4. "It is true as a matter of law that a year's support for a widow can be set apart to her only from the estate of her deceased husband; and if properly included therein does not as a matter of fact constitute a part of his estate, the judgment of the court of ordinary simply will not attach to such property, but will be void as applied thereto." Johnson v. City of Blackshear, 196 Ga. 652, 659 (27 SE2d 316); Kenner v. Kenner, 214 Ga. 381 (2) (104 SE2d 896). Here the petition alleges that the judgment setting apart a year's support to the defendant Mrs. Brown, includes an undivided one-half interest in the land involved which the plaintiff owns. Applying the rule announced above, the allegations of the petition are sufficient to show that the judgment setting apart a year's support to Mrs. Brown from the estate of her deceased husband is void as to an undivided one-half interest in the property set apart to her; and for that reason the plaintiff alleges sufficient cause for the equitable relief of cancellation. Nuckolls v. Merritt, 216 Ga. 35 (114 SE2d 427). And there is no merit in the contention that this litigation amounts to a collateral attack on such judgment.
5. One tenant in common can recover from another cotenant his proportionate part of the rents, issues and profits arising from his exclusive use of the common property. Code 85-1003, 85-1004; New Winder Lumber Co. v. Guest, 182 Ga. 859 (1) (187 SE 63). The allegations of the petition are sufficient to show that the defendants Huie and Faulkner should account for and pay to the plaintiff one-half of the proceeds received by them for timber and granite removed from the common property by their lessees. The allegations of the petition are therefore sufficient to state a cause of action for legal relief against the defendants Huie and Faulkner but the petition alleges no facts which would authorize a verdict against Mrs. Brown for actual damages.
6. For reasons stated in the five proceeding divisions of this opinion, the court did not err as contended in overruling the demurrers interposed to the petition.
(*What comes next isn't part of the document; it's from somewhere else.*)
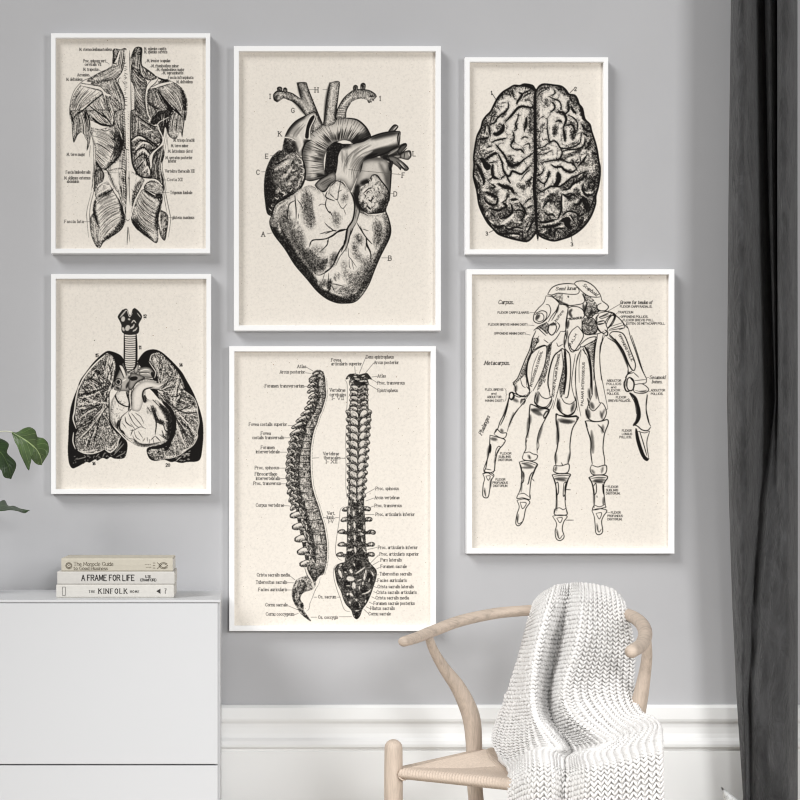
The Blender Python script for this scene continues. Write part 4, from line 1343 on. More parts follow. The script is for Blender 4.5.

7. There is no merit in the contention that the court erred in overruling the plaintiff's general demurrer and motion to strike the defendants' answers. The separate answer filed by the defendant Mrs. Brown avers that the plaintiff Granite Holding Corporation and Joseph Snyder in 1936 or 1937 transferred and delivered their title to the property involved to Paul Brown, her husband; that at that time he took actual possession of such property and remained in exclusive and continuous possession of it for more than 20 years prior to his death and that the title he held to such tract was, after his death, set apart to her as a year's support. Treating these averments as true, as we must do for purposes of the demurrer and motion to strike, her answer avers an absolute defense to the plaintiff's suit and the same ruling applies to the answers of the other defendants, her immediate and remote grantees.
Grant & Matthews, C. G. Matthews, for appellants.
SUBMITTED NOVEMBER 8, 1965 -- DECIDED DECEMBER 6, 1965.